Capital illustration by Trenton Duerksen

Our very own former editrix Eliza Shapiro has a story in Capital New York today about Columbia’s recent troubles, the long standing battle between the College and the University, and the particular existential dread of academia. The article is part of an ongoing reporting project with Bwog-friends Claire Sabel, Mark Hay, Sam Schube, Sarah Ngu and Nico Gurian. Some excerpts from the piece:

In late October, Columbia professor Andrew Delbanco took the podium at Columbia’s Casa Italiana, an imperious building best known for its rumored funding from Benito Mussolini, to tell an audience of donor-alumni and administrators that the school’s leadership was betraying them.

“I believe there is today a real threat to the Core,” said Delbanco, who is best known for his biography of Herman Melville and outspoken criticism of American higher education. “Not sudden abolition as much as slow attrition.”

Delbanco was referring to the most recent outbreak of the longrunning tension between Columbia College, home of the liberal-arts-heavy Core Curriculum that has long defined the institution’s brand of education, and Columbia University, which, under the leadership of President Lee Bollinger, is creating a new campus in West Harlem for science laboratories and its professional schools.

Bollinger has had a clearly articulated, and truly grand, vision for Columbia since he arrived, but the current perception largely aligns with what one administrator said: “He is a visionary with bad process.”

If Bollinger’s plan succeeds, Columbia will be a top-tier research institution that will rival Harvard and Stanford, a goal that has been the justification for a costly and protracted battle for a new 17-acre campus in West Harlem. The Manhattanville campus will be a school apart from anything Columbia has ever been, and that’s the whole point: it will be shiny and new and focused on research and professional training.
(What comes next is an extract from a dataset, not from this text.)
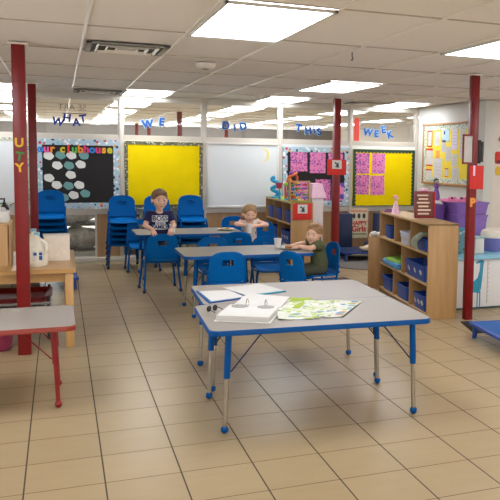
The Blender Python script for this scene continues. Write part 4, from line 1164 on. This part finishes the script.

While the actual number of tenured and tenure-track faculty, as opposed to adjuncts and graduate students, teaching Core classes has remained consistent over the last five years, the percentage has dropped off significantly, Mercer said: “We have more students and a lower percentage of faculty teaching them.”

Staffing levels at humanities departments have largely stagnated after a university-wide hiring freeze following the 2008 financial crisis. The faculty see a great deal of money being donated to the school, yet most of it was earmarked for Manhattanville. Valentini plans to initiate a “major fund-raising campaign” to create an endowment for the Core, which is, in his words, “as big a statement as one can make about its importance to the college.”

“The college is healthy, but the university is ill,” Mercer said.